Re: [Boost-bugs] [Boost C++ Libraries] #5341: Patch to improve shared library behavior with serialization

Subject: Re: [Boost-bugs] [Boost C++ Libraries] #5341: Patch to improve shared library behavior with serialization
From: Boost C++ Libraries (noreply_at_[hidden])
Date: 2011-04-23 01:51:50

#5341: Patch to improve shared library behavior with serialization
  Reporter: Aaron Barany <akb825@…> | Owner: ramey
      Type: Patches | Status: closed
 Milestone: To Be Determined | Component: serialization
   Version: Boost 1.46.0 | Severity: Problem
Resolution: wontfix | Keywords: serialization shared_libraries dlls

Comment (by Aaron Barany <akb825@…>):

 The problem with the current method is all instantiations of
 archive_serializer_map are always set to export for the boost
 serialization DLL, and set to import for all other libraries, which causes
 issues due to the fact that it’s templated. This makes it impossible to
 create your own archive outside of the boost serialization DLL. I will lay
 out every step of why this is the case.

 I will first start with how template instantiation works. When you
 instantiate a templated class, it is as if you are creating a completely
 new, unrelated type. For example, let’s say you have a template class Foo.
 If you have a template instantiation for type A and type B, you have
 Foo<A> and Foo<B>. As far as the compiler is concerned, you might as well
 have separately created two unrelated classes, Foo_A and Foo_B.
 Additionally, these separate templated types are created in whatever
 library they are instantiated in. For example, let’s say you declare your
 templated Foo type in Library1, and instantiate Foo<A> in Library2 and
 Foo<B> in Library3. This is equivalent to creating nothing in Library1,
 creating a class Foo_A in Library2, and a completely unrelated class Foo_B
 in Library3.

 Now I will cover how DLL symbol importing and exporting work in the
 Microsoft compiler. When compiling a library, you must declare all symbols
 you want to expose to external libraries to export. When compiling code
 that utilizes that library, all declarations of those symbols must be
 declared to import. Exported symbols must have an implementation, while
 imported symbols may not have an implementation. Choosing whether to
 export or import a symbol is typically done with a macro, which resolves
 to export when compiling the library, and import when compiling other
 libraries and executables that utilize that library.

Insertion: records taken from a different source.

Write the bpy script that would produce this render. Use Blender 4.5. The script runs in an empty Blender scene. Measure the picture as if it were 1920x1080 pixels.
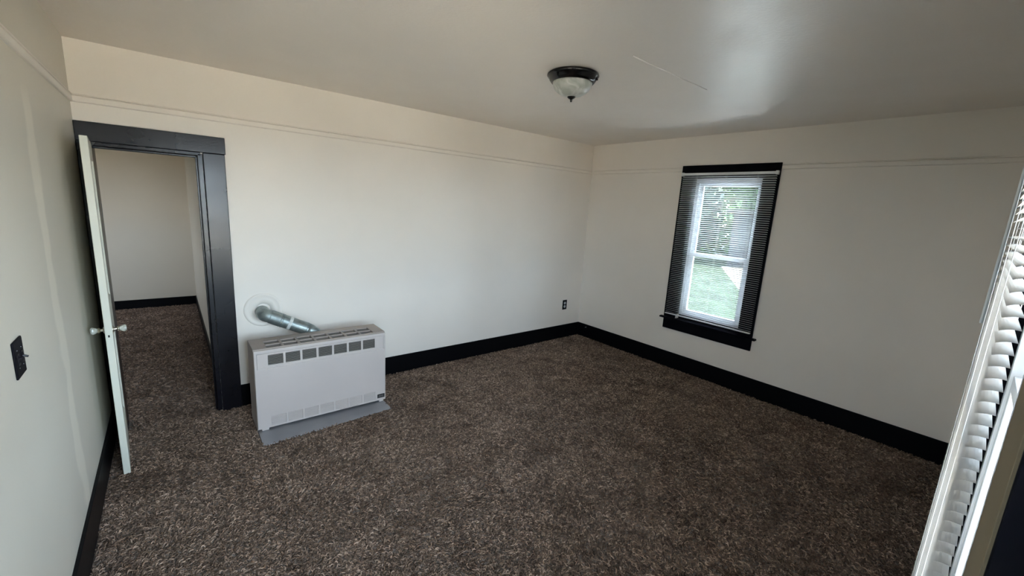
import bpy, bmesh, math, random
from mathutils import Vector, Matrix

random.seed(7)
SC = bpy.context.scene
COL = SC.collection
PI = math.pi

# ------------------------------------------------------------------ camera
cam_d = bpy.data.cameras.new('camera')
cam_d.sensor_fit = 'HORIZONTAL'
cam_d.sensor_width = 36.0
cam_d.lens = 36.0 * 785.70 / 1920.0
cam_d.clip_start = 0.01
cam_d.clip_end = 200
cam = bpy.data.objects.new('camera', cam_d)
COL.objects.link(cam)
_r, _u, _f = (0.7771, -0.6268, 0.0571), (0.0766, 0.1842, 0.9799), (0.6248, 0.7571, -0.1912)
cam.matrix_world = Matrix(((_r[0], _u[0], -_f[0], -4.5363),
                           (_r[1], _u[1], -_f[1], -3.9345),
                           (_r[2], _u[2], -_f[2], 1.7907),
                           (0, 0, 0, 1)))
SC.camera = cam

# ------------------------------------------------------------------ world, sun, exposure
SC.view_settings.view_transform = 'Standard'
SC.view_settings.look = 'None'
SC.view_settings.gamma = 1.0
SC.view_settings.use_curve_mapping = False
SC.view_settings.exposure = 2.93

W = bpy.data.worlds.new('sky_world')
SC.world = W
W.use_nodes = True
nt = W.node_tree
nt.nodes.clear()
o_ = nt.nodes.new('ShaderNodeOutputWorld')
bg = nt.nodes.new('ShaderNodeBackground')
sky = nt.nodes.new('ShaderNodeTexSky')
sky.sky_type = 'NISHITA'
sky.sun_disc = False
sky.sun_elevation = math.radians(52)
sky.sun_rotation = math.radians(-40)
sky.air_density = 1.0
sky.dust_density = 2.5
sky.ozone_density = 1.0
mixw = nt.nodes.new('ShaderNodeMix')
mixw.data_type = 'RGBA'
mixw.inputs[0].default_value = 0.72
mul = nt.nodes.new('ShaderNodeVectorMath')
mul.operation = 'SCALE'
mul.inputs['Scale'].default_value = 0.16
nt.links.new(sky.outputs[0], mul.inputs[0])
nt.links.new(mul.outputs[0], mixw.inputs[6])
mixw.inputs[7].default_value = (0.79, 0.90, 1.07, 1)     # bright hazy cloud
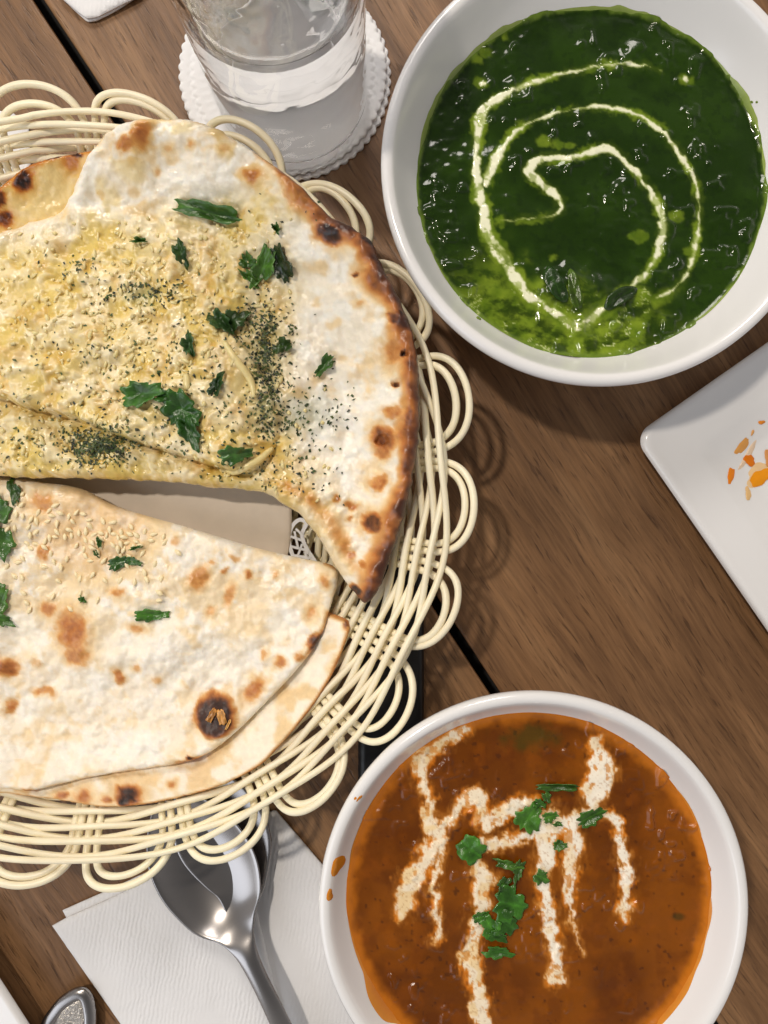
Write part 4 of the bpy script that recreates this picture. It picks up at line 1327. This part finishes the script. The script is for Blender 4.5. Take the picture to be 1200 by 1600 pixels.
for _ in range(90):
    px_, py_ = random.gauss(215, 95), random.gauss(500, 80)
    if -20 < px_ < 430 and 370 < py_ < 700: shred(gsf, px_, py_, random.uniform(.0008, .0020), random.uniform(.0004, .0009))
cnt = 0
while cnt < 520:
    px_, py_ = random.uniform(-30, 520), random.uniform(350, 800)
    if py_ > 735 + max(0, px_ - 300) * .25: continue
    w = float(GARL(np.array([px_]), np.array([py_]))[0]) * (.35 + .65 * math.exp(-((px_ - 210) / 190) ** 2))
    if px_ > 430 and py_ > 600: w = max(w, .25)
    if random.random() > w: continue
    shred(gsf, px_, py_, random.uniform(.0004, .0011) * (1.7 if random.random() < .12 else 1), random.uniform(.0004, .0009)); cnt += 1
o = link("garlic_shreds", mesh("garlic_shreds", VV, FF), M["garlic"], garn); o["kind"] = "stuff"

# a few larger garlic shavings that can be told apart
for i, (pth, r) in enumerate((([(348, 735), (375, 738), (405, 724), (428, 702)], .0011), ([(360, 545), (378, 572), (398, 600), (405, 628)], .0011), ([(306, 595), (309, 620)], .0010))):
    p = catmull(pth, 5, closed=False)
    x, y, z = gsf.at(p[:, 0], p[:, 1])
    tz = np.convolve(np.pad(z, 2, mode='edge'), np.ones(5) / 5, 'valid')
    taper = np.sin(np.linspace(.35, math.pi - .35, len(p)))
    V, fs = tube(np.stack([x, y, tz + .0003], 1), r * 1.15 * (.5 + .7 * taper), 8)
    o = link("garlic_shaving", mesh("garlic_shaving", V, fs), M["garlic"], garn)


# ------------------------------------------------------------------ cutlery
def utensil(name, label, path, widths, depths, zs, mat, group=None, nv=13, th=.0012):
    """strip along a path (photo px): half width, hollow depth and edge height at each station"""
    n = 7
    ctl = np.array([(a, b, w, d, z) for (a, b), w, d, z in zip(path, widths, depths, zs)], float)
    c = catmull(ctl, n, closed=False)
    x, y = P(c[:, 0], c[:, 1], c[:, 4]); p = np.stack([x, y], 1)
    t = np.gradient(p, axis=0); t /= np.linalg.norm(t, axis=1)[:, None]; nr = np.stack([-t[:, 1], t[:, 0]], 1)
    vs = np.linspace(-1, 1, nv); V = []
    for i in range(len(c)):
        for v in vs:
            q = p[i] + nr[i] * v * max(c[i, 2], .0003)
            V.append((q[0], q[1], c[i, 4] - c[i, 3] * (1 - v * v) ** (1.0 if c[i, 3] > 0 else .7)))
    fs = [[i * nv + j, i * nv + j + 1, (i + 1) * nv + j + 1, (i + 1) * nv + j] for i in range(len(c) - 1) for j in range(nv - 1)]
    o = link(name, mesh(name, V, fs), mat)
    md = o.modifiers.new("thickness", 'SOLIDIFY'); md.thickness = th; md.offset = 0
    md2 = o.modifiers.new("smooth", 'SUBSURF'); md2.levels = 1; md2.render_levels = 1
    return tag(o, label, "spoon", group)


utensil("table_spoon", "steel spoon with its bowl half under the basket, lying on the napkin",
        [(262, 1240), (268, 1256), (280, 1280), (302, 1325), (328, 1375), (352, 1425), (368, 1455), (382, 1482), (398, 1515), (425, 1570), (455, 1635), (500, 1740), (515, 1775)],
        [.0006, .0095, .0155, .0215, .0222, .0172, .0095, .0054, .0040, .0040, .0046, .0068, .0010],
        [.000, .003, .006, .0085, .0085, .0060, .0020, -.0012, -.0016, -.0014, -.0010, -.0008, 0],
        [.0125, .0125, .0128, .0130, .0130, .0135, .0145, .0155, .0165, .0165, .0140, .0095, .0085], M["steel"], "steel spoons on the napkin")
utensil("table_spoon", "second steel spoon nested beneath the first, mostly under the basket",
        [(312, 1205), (316, 1220), (324, 1245), (340, 1290), (358, 1335), (372, 1385), (374, 1420), (381, 1462), (396, 1512), (423, 1568), (453, 1633), (498, 1738), (513, 1772)],
        [.0006, .0100, .0160, .0205, .0195, .0125, .0065, .0040, .0030, .0030, .0034, .0050, .0010],
        [.000, .0015, .0025, .003, .003, .002, .001, -.0006, -.0005, -.0005, -.0005, -.0005, 0], [.0078, .0078, .0080, .0082, .0082, .0084, .0086, .0088, .0092, .0092, .0085, .0065, .006], M["steel"], "steel spoons on the napkin")

# handle end of a utensil at the bottom left
uh = tag(empty("spoon_handle", PV(110, 1600, 0)), "rounded steel spoon handle end with a textured panel, lower left corner", "spoon")
hp = catmull([(62, 1604), (78, 1576), (96, 1556), (122, 1542), (140, 1548), (149, 1572), (150, 1606), (140, 1660), (110, 1800), (60, 1800), (40, 1680)], 6)
o, hs = sheet("handle", hp, lambda x, y: .006 + 0 * x, lambda x, y, d: .0022 * np.sqrt(1 - (1 - np.clip(d / 11, 0, 1)) ** 2) - .0012 * sstep(15, 20, d), lambda x, y, d: (np.ones((len(x), 3)) * .6, np.zeros(len(x))), M["steel"], step=2.0, thick=.0015); reparent(o, uh)
cxy = np.array([106, 1640.])
ip = catmull([(84, 1606), (94, 1580), (112, 1564), (124, 1562), (132, 1576), (134, 1606), (126, 1660), (100, 1780), (70, 1780), (62, 1680)], 6)
o, _ = sheet("textured_panel", ip, lambda x, y: .0071 + 0 * x, lambda x, y, d: .0005 * np.clip(d / 5, 0, 1), lambda x, y, d: (np.ones((len(x), 3)) * .6, np.zeros(len(x))), M["steel_rough"], step=2.5, thick=.0003); reparent(o, uh)


# ------------------------------------------------------------------ square plates
def plate(label, corner_px, e1, e2, size, zr=.0135, rad=.008):
    C = PV(*corner_px, zr)
    e1 = np.array(e1, float); e1 /= np.linalg.norm(e1); e2 = np.array(e2, float); e2 /= np.linalg.norm(e2)
    n = 150; u = np.linspace(0, 1, n); u = u * u * (3 - 2 * u) * .35 + u * .65
    Uo, Vo = np.meshgrid(u * 2 - 1, u * 2 - 1)
    # squircle mapping so that the corners are rounded
    k = rad / (size / 2)
    lim = 1 - k
    U = Uo.copy(); Vv = Vo.copy()
    m = np.maximum(np.abs(Uo), np.abs(Vo)) + 1e-9
    # scale each ring to a rounded square
    dx, dy = Uo / m, Vo / m
    ax, ay = np.abs(dx), np.abs(dy)
    cxr = np.where((ax > lim) & (ay > lim), 1, 0)
    dd = np.hypot(ax - lim, ay - lim)
    f = np.ones_like(m)
    s_ = np.where(cxr == 1, 1, 0)
    for _ in range(1):
        a_ = ax * ax + ay * ay; b_ = -2 * lim * (ax + ay); c_ = 2 * lim * lim - k * k
        disc = np.maximum(b_ * b_ - 4 * a_ * c_, 0)
        f = np.where(s_ == 1, (-b_ + np.sqrt(disc)) / (2 * a_), 1)
    U = dx * m * f; Vv = dy * m * f
    dist = (1 - m) * size / 2                      # inset from the edge
    zt = np.interp(dist, [0, .0006, .0016, .0030, .006, .020, .027, .034, .045, .2], [zr - .0022, zr - .0006, zr, zr - .0002, zr - .0010, zr - .0036, zr - .0060, zr - .0082, zr - .0090, zr - .0090])
    zb = np.interp(dist, [0, .002, .02, .04, .05, .2], [zr - .0026, zr - .0042, zr - .0080, .0006, .0006, .0012])
    cen = np.array([C.x, C.y]) + (e1 + e2) * size / 2
    off = rad * (1 - 1 / math.sqrt(2)) * 1.0
    cen = cen - (e1 + e2) * off * .5
    X = cen[0] + (U * e1[0] + Vv * e2[0]) * size / 2; Y = cen[1] + (U * e1[1] + Vv * e2[1]) * size / 2
    V = np.vstack([np.stack([X.ravel(), Y.ravel(), zt.ravel()], 1), np.stack([X.ravel(), Y.ravel(), zb.ravel()], 1)])
    N = n * n
    q = np.array([[i * n + j, i * n + j + 1, (i + 1) * n + j + 1, (i + 1) * n + j] for i in range(n - 1) for j in range(n - 1)])
    fs = q.tolist() + (q[:, ::-1] + N).tolist()
    rim = [j for j in range(n)] + [i * n + n - 1 for i in range(1, n)] + [(n - 1) * n + j for j in range(n - 2, -1, -1)] + [i * n for i in range(n - 2, 0, -1)]
    for i in range(len(rim)):
        a, b = rim[i], rim[(i + 1) % len(rim)]
        fs.append([b, a, a + N, b + N])
    root = tag(empty("square_plate", (float(cen[0]), float(cen[1]), 0)), label, "plate")
    me = mesh("plate_body", V, fs)
    import bmesh
    bm = bmesh.new(); bm.from_mesh(me); bmesh.ops.recalc_face_normals(bm, faces=bm.faces); bm.to_mesh(me); bm.free()
    o = link("plate_body", me, M["china"]); reparent(o, root)

    def zat(px, py):
        z = zr - .008
        for _ in range(6):
            x, y = P(px, py, z); r = np.array([float(x) - cen[0], float(y) - cen[1]])
            mm = max(abs(r @ e1), abs(r @ e2)) / (size / 2)
            z = float(np.interp((1 - mm) * size / 2, [0, .0030, .006, .020, .027, .034, .045, .2], [zr, zr - .0002, zr - .0010, zr - .0036, zr - .0060, zr - .0082, zr - .0090, zr - .0090]))
        return z
    return root, zat


rp, zat = plate("white square china plate with orange sauce smears at the right edge", (998, 682), (.819, .573), (.568, -.823), .23)
lp, _ = plate("white plate edge peeking in at the bottom left corner", (-70, 1440), (-.84, -.54), (.54, -.84), .20)


def smear(px, py, L, Wd, ang, col, sd):
    n = 26; ca_, sa_ = math.cos(math.radians(ang)), math.sin(math.radians(ang)); V = []
    for k, h in ((0, .0004), (.5, .00035), (.85, .0002), (1, .00005)):
        for i in range(n):
            t = 2 * math.pi * i / n
            r = k * (.82 + .13 * math.cos(2 * t + sd) + .10 * math.cos(3 * t + sd * 2) + .05 * math.cos(7 * t + sd))
            lx, ly = r * L / 2 * math.cos(t), r * Wd / 2 * math.sin(t)
            qx, qy = px + lx * ca_ - ly * sa_, py + lx * sa_ + ly * ca_
            z = zat(qx, qy) + h + (sd > 2) * .0003; x, y = P(qx, qy, z); V.append((float(x), float(y), z))
    fs = [[j * n + i, j * n + (i + 1) % n, (j + 1) * n + (i + 1) % n, (j + 1) * n + i][::-1] for j in range(3) for i in range(n)]
    me = mesh("sauce_smear", V, fs); setcol(me, np.tile(lin(*col), (len(V), 1)), np.full(len(V), .9))
    o = link("sauce_smear", me, M["red"]); reparent(o, rp)


for i, a in enumerate(((1168, 712, 66, 12, -58, (232, 205, 176)), (1184, 742, 60, 34, -40, (236, 200, 150)), (1142, 743, 36, 11, 100, (232, 132, 20)), (1159, 698, 44, 14, -55, (224, 160, 84)), (1171, 719, 22, 20, 20, (222, 120, 24)), (1190, 745, 46, 30, -35, (236, 150, 24)), (1190, 660, 12, 8, 0, (232, 140, 40)), (1176, 676, 12, 5, -60, (232, 170, 100)), (1169, 771, 12, 24, -10, (232, 190, 130)), (1200, 715, 14, 30, 0, (214, 150, 90)))):
    smear(*a, i + 1)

 Now in this case we must combine both templated classes and DLL importing
 and exporting to fully understand the archive_serializer_map symbol
 exporting. In this case, let’s again use the Foo class used above. The
 way the archive_serializer_map is implemented, it is the same as saying
 that all instantiations of the Foo templated class exports symbols when
 compiling Library1, and imports symbols when compiling anything else. This
 causes problems when you instantiate Foo<A> in Library2 and Foo<B> in
 Library3. In both these cases, the compiler thinks it needs to import the
 symbols for both Foo<A> and Foo<B>, since it is set up to export from
 Library1, and import everywhere else. However, since Foo<A> and Foo<B> are
 being created in different libraries, you actually want Foo<A> to export
 symbols when in Library2, and Foo<B> to export symbols when in Library3.
 The method that I use in the patch achieves this, and allows you to
 specify for each template instantiation of the archive_serializer_map
 whether it’s importing or exporting symbols independently.

 I will admit that this is different from how the rest of boost works, but
 at the same time the rest of boost doesn’t export DLL symbols for
 templated classes, so it will be different no matter what you do. The way
 it’s currently set up, based on what I laid out above, you can only create
 archives in the boost DLL, since it will always export the symbols in the
 boost DLL library and import the symbols in all other libraries regardless
 of where the template is instantiated. My changes in my patch allow you to
 export those symbols in other libraries. If you refuse to change it, then
 you must accept the fact that users will never be able to create their own
 archives when using DLLs. Ever.

 Also, I am wondering why you marked this as “won’t fix”. Your issue was
 with the DLL importing/exporting. While this is necessary if you want to
 create your own archives, there are other aspects of this patch that don’t
 rely on that. The other archive_serializer_map and basic_serializer_map
 changes deal with the serializers being instantiated in multiple
 libraries, which is completely unrelated. Like I said before, please ask
 me if you need clarification for any details, but please don’t close this
 just because you don’t understand it.